Renee Cox, whose artwork at the Brooklyn Museum reignited New York’s arts funding controversy, spoke at a press conference Thursday.

Donna Lieberman, Interim Director of the NYCLU, said that they and others plan to monitor the panel very closely and will insist that the panel conduct its affairs in public.

“The Mayor’s proposed “decency panel” reflects a basic misunderstanding of the nature and purpose of government funding for art institutions,” Lieberman said.

Two years ago, the Mayor used similar intimidation tactics to justify his ill-fated effort to effectively shut down the Brooklyn Museum — by withdrawing all City funding and terminating its lease — because he was offended by what he regarded as certain sacrilegious images in the controversial “Sensations” exhibition.

This latest attempt to impose so-called decency rules on art apparently stems from another work displayed at the Brooklyn Museum: a photograph depicting the Last Supper in which the Christ figure is portrayed as a nude black woman.

“The Mayor’s argument that taxpayer money should not support ‘offensive art’ rests on a belief that, by funding art museums, the City converts the artists and curators into government spokespersons who can be told what artistic expression they may and may not convey,” Lieberman said.

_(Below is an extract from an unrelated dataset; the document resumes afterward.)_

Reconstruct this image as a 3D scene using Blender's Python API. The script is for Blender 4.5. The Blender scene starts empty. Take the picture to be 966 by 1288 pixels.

At a news conference today, the NYCLU called upon the arts community to develop a set of principles of artistic and curatorial freedom modeled after the principles developed by the American Association of University Professors (AAUP). Those principles, developed in 1990, were designed, in part, to protect academic judgments about what art to display from the control of funding authorities.

NYCLU Legal Director Arthur Eisenberg noted that the government funds arts and academic institutions “precisely because they are entities that convey diverse ideas and because they promote robust debate about social and cultural issues.”

“In supporting these institutions,” he added, “we well understand that ideas will sometimes be conveyed that are provocative and controversial. But it is also understood that the scholars and writers and artists who convey ideas at these institutions must be free to speak for themselves. They are not government spokespersons, nor should they be.”

The NYCLU said that the Mayor’s defense that the panel is merely advisory is unpersuasive, and said that if the panel recommends and the Mayor withholds funds based on the content of works of art, they would be violating clearly established the First Amendment doctrine.

As recently as February 28, the Supreme Court held unconstitutional a congressional effort to restrict government funding on the basis of the views that would be expressed with such funding.

“Just as politicians are prevented, by principles of academic freedom, from using the power of the purse to curtail academic freedom,” Eisenberg said, “politicians should also be prevented by principles of artistic and curatorial freedom from using the power of the purse to micro-manage the content of museum exhibitions.”